Art. 4º A reserva de vagas a candidatos ou candidatas indígenas constará expressamente dos editais dos concursos públicos dos órgãos do Poder Judiciário indicados na forma do art. 2º.

Parágrafo único. Os editais de que trata o caput deverão especificar o total de vagas correspondente à reserva para cada cargo oferecido.

Art. 5º Os candidatos ou candidatas indígenas que optarem pela reserva de vagas concorrerão simultaneamente às vagas reservadas e às vagas destinadas à ampla concorrência, de acordo com sua classificação no concurso.

§ 1º Os candidatos ou candidatas indígenas aprovados dentro do número de vagas oferecido para ampla concorrência não serão computados para efeito do preenchimento das vagas reservadas.

§ 2º Além das vagas de que trata o caput, os candidatos ou candidatas indígenas poderão optar por concorrer às vagas reservadas a pessoas com deficiência, se atenderem a essa condição, de acordo com a sua classificação no concurso.

§ 3º Os candidatos ou candidatas indígenas aprovados para as vagas a eles destinados e às reservadas às pessoas com deficiência, convocados concomitantemente para o provimento dos cargos, deverão manifestar opção por uma delas.

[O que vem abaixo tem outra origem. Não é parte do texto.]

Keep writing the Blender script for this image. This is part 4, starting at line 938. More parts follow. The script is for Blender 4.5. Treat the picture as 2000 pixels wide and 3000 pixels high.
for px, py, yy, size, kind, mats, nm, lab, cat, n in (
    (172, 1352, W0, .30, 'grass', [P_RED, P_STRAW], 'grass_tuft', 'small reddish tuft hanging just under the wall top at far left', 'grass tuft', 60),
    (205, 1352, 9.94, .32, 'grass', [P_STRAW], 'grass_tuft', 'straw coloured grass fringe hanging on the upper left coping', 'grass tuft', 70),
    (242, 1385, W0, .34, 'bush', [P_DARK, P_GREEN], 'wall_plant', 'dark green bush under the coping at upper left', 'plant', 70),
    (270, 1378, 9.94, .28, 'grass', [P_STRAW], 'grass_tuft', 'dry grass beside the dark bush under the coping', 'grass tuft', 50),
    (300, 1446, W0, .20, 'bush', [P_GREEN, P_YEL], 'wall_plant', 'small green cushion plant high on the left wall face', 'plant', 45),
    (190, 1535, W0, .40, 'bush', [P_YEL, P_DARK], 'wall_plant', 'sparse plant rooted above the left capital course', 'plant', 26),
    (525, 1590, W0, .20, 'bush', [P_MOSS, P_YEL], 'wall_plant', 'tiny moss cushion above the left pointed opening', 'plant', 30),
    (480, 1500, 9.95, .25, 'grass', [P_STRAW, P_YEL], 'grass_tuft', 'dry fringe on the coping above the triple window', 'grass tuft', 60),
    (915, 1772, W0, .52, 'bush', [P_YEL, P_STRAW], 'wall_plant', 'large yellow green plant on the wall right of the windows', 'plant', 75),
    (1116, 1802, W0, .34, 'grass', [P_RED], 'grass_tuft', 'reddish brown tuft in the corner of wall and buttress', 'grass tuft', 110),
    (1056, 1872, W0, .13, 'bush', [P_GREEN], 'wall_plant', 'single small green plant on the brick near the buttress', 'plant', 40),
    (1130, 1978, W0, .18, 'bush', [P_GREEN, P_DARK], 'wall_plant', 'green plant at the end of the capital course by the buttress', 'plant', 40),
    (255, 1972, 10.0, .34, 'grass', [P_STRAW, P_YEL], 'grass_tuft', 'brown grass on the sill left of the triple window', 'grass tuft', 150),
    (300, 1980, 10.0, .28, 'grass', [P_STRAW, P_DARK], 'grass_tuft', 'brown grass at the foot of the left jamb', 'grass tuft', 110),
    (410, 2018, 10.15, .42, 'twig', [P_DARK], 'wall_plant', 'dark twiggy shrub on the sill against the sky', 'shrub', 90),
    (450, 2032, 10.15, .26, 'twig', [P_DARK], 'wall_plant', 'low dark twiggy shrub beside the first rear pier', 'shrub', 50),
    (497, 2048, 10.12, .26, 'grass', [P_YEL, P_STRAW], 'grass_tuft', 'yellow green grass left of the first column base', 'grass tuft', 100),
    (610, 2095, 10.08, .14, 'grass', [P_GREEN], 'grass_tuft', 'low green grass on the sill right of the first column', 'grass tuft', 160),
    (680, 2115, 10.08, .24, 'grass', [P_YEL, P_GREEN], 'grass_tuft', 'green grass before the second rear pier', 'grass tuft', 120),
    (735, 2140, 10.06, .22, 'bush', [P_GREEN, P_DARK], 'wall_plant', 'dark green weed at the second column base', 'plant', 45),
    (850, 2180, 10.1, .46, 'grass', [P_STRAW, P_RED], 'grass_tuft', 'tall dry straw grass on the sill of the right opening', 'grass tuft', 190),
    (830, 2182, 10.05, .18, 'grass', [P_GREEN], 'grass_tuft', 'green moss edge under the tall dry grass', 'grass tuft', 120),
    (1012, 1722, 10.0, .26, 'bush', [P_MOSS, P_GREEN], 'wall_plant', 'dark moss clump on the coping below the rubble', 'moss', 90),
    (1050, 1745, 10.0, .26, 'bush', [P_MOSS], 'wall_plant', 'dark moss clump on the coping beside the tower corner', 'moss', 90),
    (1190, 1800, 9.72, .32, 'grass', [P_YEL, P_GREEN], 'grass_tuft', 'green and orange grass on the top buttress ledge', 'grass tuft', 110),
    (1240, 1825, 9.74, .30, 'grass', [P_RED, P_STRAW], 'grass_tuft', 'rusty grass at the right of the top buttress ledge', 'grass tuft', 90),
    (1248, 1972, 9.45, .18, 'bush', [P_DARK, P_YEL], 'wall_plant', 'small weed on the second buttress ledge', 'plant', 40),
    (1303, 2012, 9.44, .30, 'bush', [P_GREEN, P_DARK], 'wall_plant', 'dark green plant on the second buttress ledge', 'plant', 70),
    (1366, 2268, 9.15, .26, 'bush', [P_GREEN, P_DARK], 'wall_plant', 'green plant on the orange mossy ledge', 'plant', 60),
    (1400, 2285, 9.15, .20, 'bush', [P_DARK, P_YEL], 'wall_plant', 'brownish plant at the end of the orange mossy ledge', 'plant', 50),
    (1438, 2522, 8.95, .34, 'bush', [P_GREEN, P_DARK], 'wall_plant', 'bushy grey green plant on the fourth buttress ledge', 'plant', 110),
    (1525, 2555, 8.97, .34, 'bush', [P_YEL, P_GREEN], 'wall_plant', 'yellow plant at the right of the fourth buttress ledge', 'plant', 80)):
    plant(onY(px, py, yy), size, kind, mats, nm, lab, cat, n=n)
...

§ 4º Em caso de desistência de candidato ou candidata indígena aprovada em vaga reservada, a vaga será preenchida pelo candidato ou candidata indígena, em sua respectiva cota, subsequentemente classificada.

§ 5º Na hipótese de não haver candidatos ou candidatas indígenas aprovados em número suficiente para ocupar as vagas reservadas, as remanescentes serão revertidas para a cota étnico racial e, posteriormente, para a vaga reservada para pessoas com deficiência. Na impossibilidade também de preenchimento dessas últimas, as vagas ainda remanescentes serão revertidas para a ampla concorrência e serão preenchidas pelos demais candidatos ou candidatas aprovados, observada a ordem de classificação.

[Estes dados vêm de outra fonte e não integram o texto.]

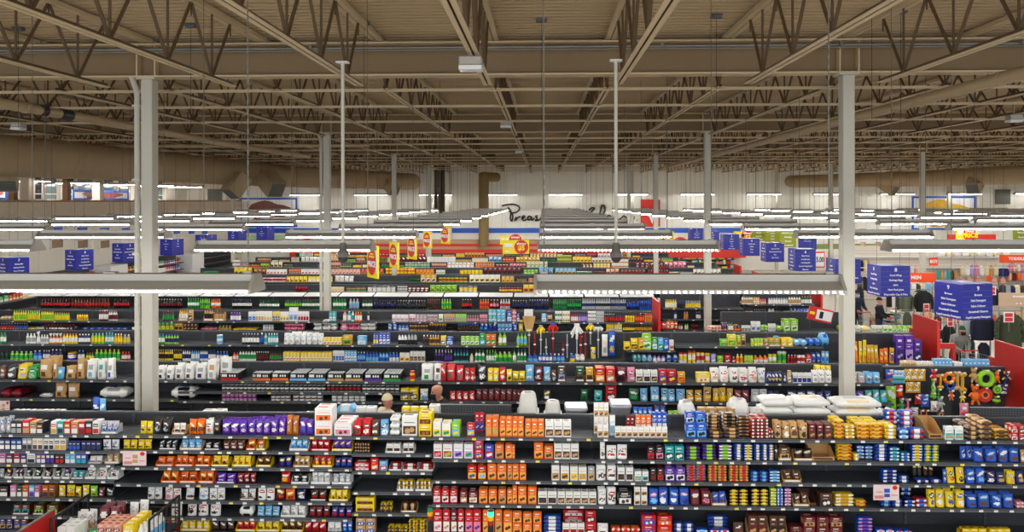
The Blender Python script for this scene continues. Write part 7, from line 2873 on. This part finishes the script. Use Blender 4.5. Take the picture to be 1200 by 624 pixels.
# red slanted board beside the bin
r = tag(empty('side_board', (-6.78, 9.85, 0)), 'red side board standing left of the promotion bin', 'board')
b = MB(); b.cbox(-.015, .015, -.6, .62, .02, .97, 0, .005); b.build('panel_board', M_ENDR, r)
b = MB(); b.box(-.02, .02, -.6, .62, .97, .985); b.build('edge_strip', M_GALV, r)
def lane_light(px, ytop, Y, lit, lab):
    x, z = world_at(px, ytop, Y)
    r = tag(empty('lane_light', (x, Y, 0)), lab, 'signal light')
    R = .034
    b = MB(); b.lathe([(.02, 0), (.02, z - .36)], 10); b.lathe([(.16, 0), (.16, .02), (.02, .05)], 14); b.build('pole', M_BLACK, r)
    b = MB(); b.lathe([(R * .8, z - .38), (R, z - .34), (R, z - .17)], 14); b.build('lamp_base', M_BLACK, r)
    for i, (nm, c, cl_) in enumerate((('red', 'a01418', 0), ('yellow', 'e8a800', 0), ('green', '0f8a58', 1))):
        b = MB(); z0 = z - .17 + i * .05
        b.lathe([(R, z0), (R * 1.03, z0 + .01), (R * 1.03, z0 + .04), (R, z0 + .049)], 14)
        m = mat('lens_' + nm, c, .25) if not (lit and cl_) else mat('lens_green_lit', '2cf08c', .3, emit=1.1)
        b.build('lens', m, r)['label'] = nm + ' lens'
    b = MB(); b.lathe([(R, z - .02), (R * .95, z - .005), (R * .5, z + .0), (.002, z + .002)], 14); b.build('cap', M_BLACK, r)
lane_light(504, 593, 9.4, False, 'stacked signal light with unlit lenses, in front of the narrow tray bay')
lane_light(575, 597.5, 8.6, True, 'stacked signal light with lit green lens, in front of the orange boxes')

# ------------------------------------------------------------------ shelving along the beige partition
XW = -22.55
r = tag(empty('wall_shelving', (XW, 40, 0)), 'dark shelving along the beige partition wall behind the left aisle signs', 'shelving')
for (ya, yb) in ((25.0, 37.6), (39.6, 46.6), (48.6, 55)):
    b = MB(); b.box(-.05, .0, ya - 40, yb - 40, .15, 2.0); b.build('back_panel', M_PANEL, r)
    for z in (.3, .7, 1.1, 1.5):
        b = MB(); b.box(0, .5, ya - 40, yb - 40, z - .03, z, 0); b.box(.5, .515, ya - 40, yb - 40, z - .05, z, 1); b.build('shelf', [M_SHELF, M_RAIL], r)
for i, y in enumerate((38.6, 47.6)):
    q = tag(empty('end_display', (XW + .5, y, 0)), '%s white end board at the beige partition shelving' % ordinal(i + 1), 'end board')
    b = MB(); b.cbox(-.48, .48, -.9, .9, 0.02, 1.0, 0, .01); b.build('lower_box', M_WHITE, q)
    b = MB(); b.cbox(-.45, .45, -.8, .8, 1.0, 1.98, 0, .01); b.build('upper_board', M_WHITE, q)
rs = random.Random(9)
pack_n = 0
for (ya, yb) in ((25.2, 37.4), (39.8, 46.4)):
    for lv, z in enumerate((1.1, 1.5)):
        y = ya
        while y < yb - .3:
            c = (rs.choice(['db', 'r', 'w', 'b', 'gd', 'br', 'g', 'p']), rs.choice(['w', 'r', 'y']), 'w'); w0 = rs.uniform(.2, .32); n = rs.randint(2, 4)
            for i in range(n):
                if y > yb - .3: break
                o = spawn('cr', w0, .1, rs.uniform(.24, .3), c, XW + .42, y + w0 / 2, z + .001, PI / 2, 'boxed_pack')
                pack_n += 1
                tag(o, '%s boxed pack, %s of the wall shelving along the beige partition' % (desc('cr', c, '').strip(), ordinal(pack_n)), 'pack', 'packs on the partition shelving'); y += w0 * 1.04
finish_labels()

Art. 6º A nomeação dos candidatos ou candidatas aprovados respeitará os critérios de alternância e proporcionalidade, que consideram a relação entre o número de vagas total e o número de vagas reservadas a cotas étnico-raciais ou a pessoas com deficiência.

Art. 7º Poderão concorrer às vagas reservadas a candidatos ou candidatas indígenas aqueles que se autodeclararem como tais, no ato da inscrição no concurso público, conforme o quesito raça utilizado pela Fundação Instituto Brasileiro de Geografia e Estatística (IBGE), independentemente de o candidato ou a candidata residir ou não em terra indígena.

§ 1º A autodeclaração terá validade somente para o concurso público aberto, não podendo ser estendida a outros certames.

§ 2º A autodeclaração do candidato ou da candidata será verificada pela comissão de heteroidentificação, a qual compete confirmar ou não a condição de indígena identificada no ato da inscrição preliminar (ADI 41/STF), sem prejuízo da apuração de responsabilidades administrativa, civil e penal, na hipótese de constatação de declaração falsa.

§ 3º A não homologação da autodeclaração do candidato ou da candidata implica na eliminação do concurso, e, se houver sido nomeado, ficará sujeito à anulação do mencionado ato, após procedimento administrativo em que lhe seja assegurado o contraditório e a ampla defesa, sem prejuízo de outras sanções cabíveis.

Art. 8º Os candidatos ou candidatas autodeclarados indígenas serão entrevistados presencialmente por comissão de heteroidentificação, constituída por 5 (cinco) pessoas de notório saber na área, indicadas pelo respectivo Tribunal, das quais, ao menos 3 (três), serão necessariamente indígenas.

§ 1º A comissão, no processo de avaliação de que trata este artigo, levará em conta, entre outros parâmetros para a identificação étnica, o pertencimento etnoterritorial calcado em memória histórica ou linguística ou, ainda, em reconhecimento do povo indígena, do qual integra.

§ 2º Além da autodeclaração, o candidato ou candidata deve apresentar declaração de pertencimento ao respectivo povo indígena.

§ 3º A declaração de pertencimento a comunidade indígena deverá ser assinada por, pelo menos, 3 (três) integrantes indígenas da respectiva etnia.

Art. 9º O Departamento de Pesquisas Judiciárias do Conselho Nacional de Justiça (DPJ) deverá avaliar e fazer publicar, no mínimo há cada 3 (três) anos, os resultados dessa política de ação afirmativa para o efetivo aumento da participação do indígena nos cargos efetivos do Poder Judiciário, inclusive de Magistratura, apresentando os mencionados resultados e sugestões à Presidência do CNJ.

Art. 10. Esta Resolução entra em vigor no prazo de 60 (sessenta) dias após a sua publicação e não se aplica aos concursos cujos editais tiverem sido divulgados antes de sua vigência.